Mio figlio, otto anni e mezzo, terza elementare, oggi non è andato a scuola. Quest’anno gli è presa così. Ogni mattina si sveglia quasi piangendo. La scuola gli fa schifo, lo  annoia: insomma è meglio rimanere a casa, anche da solo, a leggere un libro o a vedere un film. Approfittando dell’assenza della mamma – così chi dice che i padri sono la rovina dei figli è accontentato – per una volta gliel’ho concesso. E’ rimasto a casa. A leggere un libro. A metà mattina l’ho stretto tra le braccia, come faccio spesso, con lui come con i suoi due fratelli più piccoli, respirando forte il suo profumo naturale di bambino. E ho cominciato a raccontargli una storia di cinema, come feci un po’ di anni fa, con le storie che divennero il piccolo libro Mi dicevano Pablo.
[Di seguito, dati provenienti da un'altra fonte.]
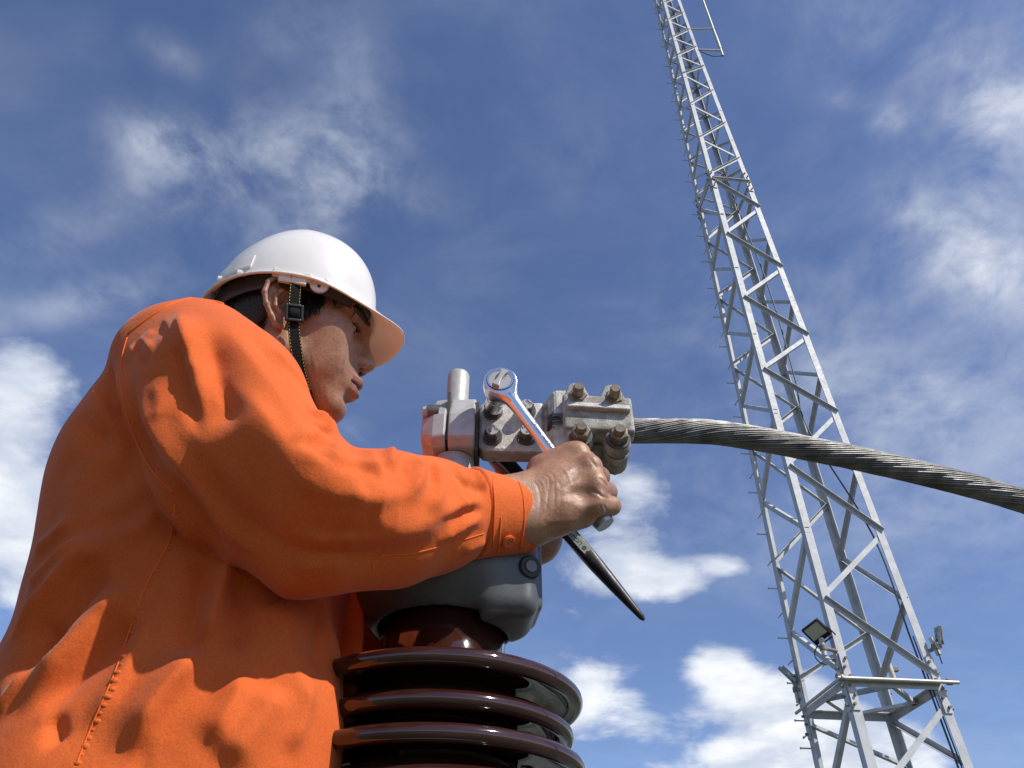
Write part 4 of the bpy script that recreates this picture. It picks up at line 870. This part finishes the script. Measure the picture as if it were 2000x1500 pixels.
for s in (-1, 1):
    e = MB().sphere(hw((0.0775, s*0.033, 0.0075)), 0.0119, 20, 14).build('eye', M['eye'], person)
    p = hw((0.0775, s*0.033, 0.0075)); fdir = unit(hw((1, s*0.033, -0.35))-p)
    MB().sphere(p+fdir*0.0062, 0.0068, 16, 10).build('iris', M['iris'], e)
    m = MB()                                                            # lashes and brow hairs
    for k in range(26):
        t = k/25; r0 = np.array([0.0885-0.0085*t, s*(0.024+0.023*t), 0.0085+0.001*math.sin(3.1*t)]); m.tube([hw(r0), hw(r0+np.array([0.006, s*0.002, -0.0015])), hw(r0+np.array([0.009, s*0.003, 0.001]))], [0.0004, 0.0003, 0.0001], n=3)
    m.build('eyelashes', M['hair'], person, smooth=False)
    m = MB(); hb2 = bvh_of(head_local, hf)
    for k in range(170):
        t = RNG.uniform(0, 1); yy = s*(0.012+0.040*t); zz = 0.0265+0.0075*math.sin(2.4*t)+RNG.uniform(-0.0038, 0.0038)*(1-0.5*t)
        hit = hb2.ray_cast(Vector((0.2, yy*1.25, zz)), Vector((-1, -yy*2.0, 0)).normalized())
        if hit[0] is None: continue
        r0 = np.array(hit[0]); nn = np.array(hit[1]); d = unit(np.array([-0.4, s*1.0, -0.25])-nn*0.0+nn*0.35); L_ = RNG.uniform(0.005, 0.009)
        m.tube([hw(r0-nn*0.0006), hw(r0+d*L_*0.5+nn*0.0008), hw(r0+d*L_+nn*0.0004)], [0.0004, 0.00035, 0.0001], n=3)
    m.build('eyebrow', M['hair'], person, smooth=False)

# hair: a close cap on the skull plus thousands of short strands round the ear, nape, temple
F = Field((-0.12, -0.095, -0.075), (0.10, 0.095, 0.16), 0.0025)
F.ell((-0.0045, 0, 0.050), (0.0990, 0.0795, 0.0860), k=0.01)
F.cone((-0.030, 0, 0.0), (-0.045, 0, -0.045), 0.066, 0.050, 0.02)
F.cone((0.112, -0.12, -0.03), (0.112, 0.12, -0.03), 0.082, 0.082, 0.008, sub=True); F.cone((0.020, -0.12, -0.080), (0.020, 0.12, -0.080), 0.078, 0.078, 0.006, sub=True)
F.cone((-0.10, -0.12, -0.11), (-0.10, 0.12, -0.11), 0.058, 0.058, 0.006, sub=True)
v, f = F.mesh(); v = relax(v, f, 1); v = v+np.array([[0.0006*math.sin(a[0]*900)*math.sin(a[2]*700+a[1]*400) for _ in range(3)] for a in v])
hair = obj('hair', hw(v), f, M['hair'], person)
hbl = bvh_of(head_local, hf); m = MB(); made = 0
for _ in range(16000):
    s = -1 if RNG.uniform() < 0.8 else 1
    x, z = (RNG.uniform(-0.10, 0.052), RNG.uniform(-0.055, 0.055)) if RNG.uniform() < 0.55 else (RNG.uniform(0.012, 0.046), RNG.uniform(-0.012, 0.035))
    ok = (x < -0.022 and z > -0.052-0.30*(x+0.022)*0+0.02*(x < -0.08)) and (z > -0.036 or x < -0.035) or (-0.022 <= x < 0.012 and z > 0.032) or (0.010 <= x < 0.042 and z > -0.002+max(0, (x-0.024))*1.2-0.012*(RNG.uniform() < 0.25)) or (x >= 0.04 and z > 0.04)
    if not ok: continue
    hit = hbl.ray_cast(Vector((x, s*0.16, z)), Vector((0, -s, 0)))
    if hit[0] is None: continue
    r0 = np.array(hit[0]); nn = np.array(hit[1])
    if abs(r0[1]) < 0.03: continue
    side_f = 1.0 if x > 0.0 else -0.55
    d = unit(np.array([0.10*side_f-0.25*(x < -0.02), 0, -1.0])+nn*0.32+RNG.normal(0, 0.22, 3)); L_ = RNG.uniform(0.008, 0.017)*(0.75 if z < 0.0 else 1.0)
    r = RNG.uniform(0.00018, 0.00032)
    m.tube([r0-nn*0.0008, r0+d*L_*0.45+nn*0.0012, r0+d*L_*0.8+nn*0.0012+np.array([0, 0, -0.001]), r0+d*L_+nn*0.0006+np.array([0, 0, -0.002])], [r, r, r*0.8, r*0.25], n=3); made += 1
    if made > 4600: break
v = hw(m.v); o = obj('hair_strands', v, m.f, M['hair'], person, smooth=True); o['kind'] = 'stuff'
m = MB()
for pts in ([(652, 573), (650, 585), (655, 600)], [(655, 574), (656, 590), (653, 602)], [(668, 580), (671, 592), (662, 602), (648, 603)], [(690, 596), (692, 608), (686, 620), (678, 628)], [(656, 573), (653, 588), (652, 600)], [(648, 572), (652, 586), (651, 596)], [(672, 585), (680, 596), (696, 600)]):
    P, Nn = on_surface(hb_, pts, 10)
    if P is not None: m.tube(P+Nn*0.0012, np.linspace(0.0009, 0.0002, len(P)), n=5)
if m.v: m.build('forehead_lock', M['hair'], person)
m = MB()                                                                # beads of sweat on the temple
for (x, y, r) in ((615, 609, 1.0), (614, 618, 0.9), (616, 624, 1.3), (622, 600, 0.7), (598, 632, 0.8), (606, 640, 0.6), (640, 606, 0.7), (590, 700, 0.7), (645, 655, 0.6), (612, 590, 0.7), (551, 688, 0.7), (566, 660, 0.6)):
    p, nn = cast(hb_, x, y)
    if p is not None: m.sphere(p, 0.0010*r, 8, 6)
if m.v: m.build('sweat_bead', M['sweat'], person)

# ------------------------------------------------------------------ orange work shirt
F = Field((-0.58, 0.44, -0.06), (0.04, 1.10, 0.66), 0.0032)
F.ell((-0.346, 0.80, 0.450), (0.146, 0.205, 0.195), k=0.03)
F.ell((-0.376, 0.785, 0.475), (0.116, 0.200, 0.155), k=0.05)
F.cone((-0.335, 0.79, 0.42), (-0.330, 0.79, -0.08), 0.150, 0.172, 0.06, flat=((0, 1, 0), 1.18))
F.cone((-0.352, 0.80, 0.552), (-0.350, 0.665, 0.554), 0.076, 0.078, 0.04); F.cone((-0.345, 0.82, 0.555), (-0.330, 0.97, 0.560), 0.08, 0.084, 0.04)
F.chain([(-0.335, 0.975, 0.565), (-0.215, 0.975, 0.42), (-0.150, 0.960, 0.370), (-0.085, 0.925, 0.405), at_y(968, 1062, 0.885)], [0.084, 0.080, 0.068, 0.052, 0.036], 0.012)
SL = [(-0.350, 0.637, 0.550), (-0.298, 0.614, 0.482), (-0.248, 0.602, 0.404), at_y(622, 1022, 0.600), at_y(760, 1014, 0.645), at_y(845, 1008, 0.675), at_y(905, 1003, 0.691)]
SRr = [0.083, 0.090, 0.079, 0.0655, 0.0635, 0.0590, 0.0470]
F.ell((-0.258, 0.700, 0.182), (0.110, 0.085, 0.150), k=0.05)
F.chain(SL, SRr, 0.009)
v, f = F.mesh(); v = relax(v, f, 5, 0.5)
n0 = vert_normals(v, f); bv = bvh_of(v, f); out = np.zeros(len(v))
mm = 0.001
FOLDS = [([(330, 640), (352, 720), (372, 800), (392, 870)], -5, 8, 8), ([(455, 630), (520, 720), (575, 800), (612, 850)], 5, 6, 10), ([(280, 900), (340, 1000), (420, 1090), (500, 1140)], 6, 6, 8), ([(540, 900), (600, 960), (700, 985), (800, 975)], 4, 8, 5), ([(600, 905), (660, 930), (720, 930)], -4, 6, 8), ([(560, 1040), (650, 1060), (760, 1045), (850, 1030)], 4, 6, 8), ([(300, 1180), (270, 1260), (220, 1350), (170, 1430)], 5, 6, 10), ([(480, 1300), (450, 1380), (400, 1460)], 6, 7, 12), ([(600, 1330), (590, 1400), (560, 1480)], 5, 8, 10), ([(60, 1300), (30, 1350), (-20, 1400)], 6, 8, 12), ([(372, 640), (440, 735), (515, 835), (600, 915), (700, 958), (820, 985), (940, 985)], 13, 42, 30), ([(290, 800), (365, 920), (455, 1020), (560, 1085), (700, 1092), (830, 1075)], -15, 34, 30),
    ([(150, 830), (190, 900), (260, 980)], -10, 40, 40),
    # line in the photograph, height, width left, width right (mm)
    # shoulder and upper sleeve
    ([(343, 600), (362, 660), (382, 740), (402, 822)], 11, 17, 5), ([(318, 612), (340, 660), (352, 705)], 6, 12, 4), ([(300, 640), (335, 690), (360, 760)], 3, 10, 8),
    ([(398, 630), (422, 710), (442, 790), (470, 850)], -14, 14, 22),
    ([(425, 610), (470, 690), (515, 760), (575, 850), (600, 900)], 6, 16, 12), ([(470, 640), (530, 720), (590, 800), (625, 840)], -4, 9, 9), ([(520, 665), (575, 735), (620, 790)], 5, 10, 7),
    ([(250, 672), (262, 690), (275, 705)], 4, 4, 5), ([(268, 655), (288, 672), (300, 690)], 4, 4, 5), ([(283, 645), (300, 660)], 3, 4, 4), ([(256, 684), (276, 700), (290, 720)], -4, 4, 4),
    ([(236, 690), (240, 760), (262, 850), (300, 925), (345, 965)], 8, 7, 9), ([(222, 700), (214, 760), (232, 840), (270, 920)], -9, 8, 8), ([(208, 705), (190, 745), (205, 800), (250, 870)], 6, 8, 8), ([(195, 760), (215, 790), (250, 800)], -5, 6, 6),
    ([(262, 730), (290, 800), (330, 880), (385, 965), (450, 1055), (520, 1110)], 11, 14, 7), ([(250, 800), (285, 880), (340, 960), (410, 1050), (470, 1110)], -7, 9, 9),
    ([(340, 760), (380, 850), (450, 940), (520, 1020)], 4, 16, 16), ([(300, 740), (320, 790), (318, 830)], 3, 8, 6),
    # inner elbow
    ([(595, 812), (620, 818), (640, 838), (650, 862)], 7, 7, 5), ([(600, 830), (622, 838), (640, 858)], -6, 4, 4), ([(570, 895), (600, 872), (630, 858)], 5, 6, 5), ([(590, 905), (625, 888), (655, 880)], -4, 5, 5),
    ([(480, 760), (510, 830), (560, 895), (620, 925), (690, 920)], 6, 11, 16), ([(640, 870), (655, 900), (640, 940)], 4, 7, 7),
    # forearm
    ([(690, 862), (712, 866), (724, 892), (720, 925), (705, 945)], 9, 6, 9), ([(728, 885), (730, 910), (722, 935)], -3, 6, 6), ([(740, 872), (760, 876), (765, 900), (748, 930)], 9, 6, 8), ([(775, 890), (778, 912), (768, 940)], -3, 6, 6),
    ([(795, 882), (818, 888), (822, 920), (806, 955), (770, 985)], 9, 6, 9), ([(830, 895), (838, 925), (842, 955)], -4, 7, 6), ([(850, 893), (860, 930), (850, 975), (820, 1000)], 6, 8, 8),
    ([(884, 895), (912, 910), (936, 935), (949, 962)], 7, 5, 6), ([(886, 908), (905, 935), (930, 950), (945, 958)], -5, 6, 6),
    ([(835, 1015), (880, 998), (915, 986), (951, 983)], 6, 9, 4), ([(870, 1018), (912, 1000), (951, 993)], -3, 5, 6), ([(850, 1062), (895, 1035), (950, 1005)], 6, 7, 5), ([(870, 1075), (915, 1050), (950, 1030)], -2, 6, 6), ([(900, 1085), (930, 1068), (952, 1055)], 4, 5, 5),
    ([(690, 1012), (750, 1028), (820, 1022), (880, 1000)], 5, 12, 12), ([(700, 960), (680, 1000), (690, 1030)], 5, 12, 10), ([(640, 1100), (720, 1090), (800, 1070), (860, 1060)], -3, 10, 10),
    ([(560, 1130), (620, 1120), (700, 1110)], 3, 8, 8), ([(620, 950), (610, 1010), (640, 1060)], -3, 16, 16),
    # back and side of the shirt
    ([(246, 1052), (205, 1080), (167, 1105), (110, 1165), (40, 1235), (-30, 1300)], 13, 10, 22), ([(195, 1050), (150, 1085), (95, 1125), (40, 1170)], 8, 8, 14),
    ([(150, 1010), (110, 1045), (60, 1090)], 6, 9, 10), ([(230, 1110), (180, 1150), (120, 1215), (60, 1280), (0, 1330)], -9, 14, 12), ([(282, 1128), (230, 1185), (170, 1250), (110, 1310), (20, 1390)], 12, 9, 22), ([(260, 1190), (220, 1240), (150, 1310), (60, 1400)], -9, 14, 14),
    ([(70, 1220), (100, 1245), (122, 1275)], -7, 8, 9), ([(100, 1390), (108, 1430), (112, 1460)], -6, 7, 7),
    ([(400, 1262), (370, 1310), (330, 1355), (290, 1410), (245, 1490)], 13, 8, 20), ([(455, 1070), (432, 1150), (412, 1215), (398, 1262)], 13, 8, 11), ([(420, 1060), (398, 1140), (380, 1220), (350, 1300)], -9, 12, 12), ([(480, 1110), (465, 1200), (455, 1290)], -8, 12, 14),
    ([(535, 1335), (515, 1390), (470, 1450), (430, 1500)], 9, 16, 18), ([(275, 1440), (278, 1480), (268, 1530)], -1.5, 6, 8), ([(560, 1130), (555, 1220), (575, 1320), (600, 1400)], 5, 16, 18), ([(630, 1160), (622, 1240), (632, 1330)], -6, 9, 9),
    ([(300, 960), (250, 1000), (190, 1030), (120, 1070)], -5, 12, 12), ([(320, 980), (280, 1030), (230, 1060)], 5, 8, 10), ([(140, 770), (165, 760), (190, 720)], 6, 10, 8), ([(150, 810), (175, 840), (230, 870)], -5, 12, 12), ([(130, 860), (180, 890), (250, 905)], 4, 14, 12)]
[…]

C’era una volta un gruppo di persone adulte che una notte di fine ottobre ha deciso di occupare un posto che si chiama Casa del cinema. Occupare un posto vuol dire diventarne per un periodo i padroni, che dal momento dell’occupazione in poi dettano regole, stabiliscono tempi e svolgono attività, per cercare di raggiungere un obiettivo. Questa volta in ballo, dicono, c’è la difesa del futuro del cinema italiano, a cominciare da quel luogo che vogliono togliere a chi il cinema lo fa e lo vive, per finire ai film, che se ne fanno sempre meno e con sempre più difficoltà. Il fine è nobile. Io, che mi trovavo lì più per curiosità che per convinzione, non tanto rispetto al fine, quanto in relazione agli strumenti e alle persone che li usano, comunque rimango, per capire meglio. Sono uno di quei pochi più di cento rimasti a presidiare per l’intera notte, facendo le veci di quelle molte centinaia che avevano votato l’occupazione, ma fatto il loro intervento da sepolcri imbiancati che tengono la loro posizione di privilegio, erano andate a cena, a cinema, a letto da soli o in compagnia, con la coscienza serena di chi quel che doveva fare l’ha fatto. Regalandosi dopo tanti anni ancora una volta il brivido della rivoluzione. Speravo, durante la notte, di viverlo anch’io quel brivido. Chi ha visto il mio intervento alle tre di notte, che ha imperversato su Facebook,  oltre a sapere cosa pensi, si è reso conto che l’unico brivido che percorreva il mio corpo era quello del freddo notturno, di quando hai sonno ma non puoi dormire. Me ne sono andato alle sei della mattina appunto infreddolito, assonnato, sconfortato.

Dopo qualche giorno quelle persone hanno deciso di invadere il famoso red carpet del Festival di Roma, nobilitando un oggetto che già solo con la sua esistenza da sempre umilia il cinema italiano. Ma questa sarebbe un’altra storia, da raccontare un’altra volta. Io all’invasione non c’ero, perché ero a Firenze, a ricordare Corso Salani. Forse mancavo solo io. Meglio così. Per una volta il cinema è tutto unito, per salvare se stesso dalla fine. Seguirà tra qualche giorno uno sciopero, allargato ad altri settori dello spettacolo.

Ma io, in questa mattina di metà novembre, abbracciato a mio figlio, che intanto si è giustamente addormentato, ho ancora i brividi di freddo e di sconforto della notte dell’occupazione.

Perché i quattro cinque produttori che contano raggiungeranno il loro scopo, di vedersi rinnovare tax credit e tax shelter, riuscendo a fare fronte comune con le centinaia di altri produttori che non se ne faranno niente.

Perché sempre quei quattro o cinque produttori che contano riusciranno a non cedere di un punto percentuale sui ristorni sugli incassi, che le centinaia di altri produttori continueranno a inseguire sognando di diventare come loro.

Perché gli esercenti avranno raggiunto in questo modo il loro scopo di proseguire nella digitalizzazione delle sale italiane, pronte a ospitare così sempre meno film italiani.

Perché le poche decine di autori affermati e consolidati potranno continuare la loro battaglia sul diritto d’autore, riuscendo a fare fronte comune con le migliaia di autori o aspiranti tali che il problema del diritto d’autore forse un giorno lo vivranno di striscio sulla propria pelle.

Perché chi ha bisogno di avere coraggio, perché spaventato, perché sente l’ansia del futuro, perché sente la precarietà, sarà soddisfatto perché una ventina di opere prime o seconde a 200 mila euro di media l’una lo Stato continuerà a sostenerle.

Perché quelli dei titoli di coda, la gente che lavora, continuerà a portare a casa la pagnotta, ma solo perché ancora per un po’ esisterà la fiction tv.

Perché così va da molto questo paese, unito a inseguire risate che seppelliscono: peccato che quelle risate siano stampate sempre su poche facce sbagliate e ad esser seppelliti siano sempre i più.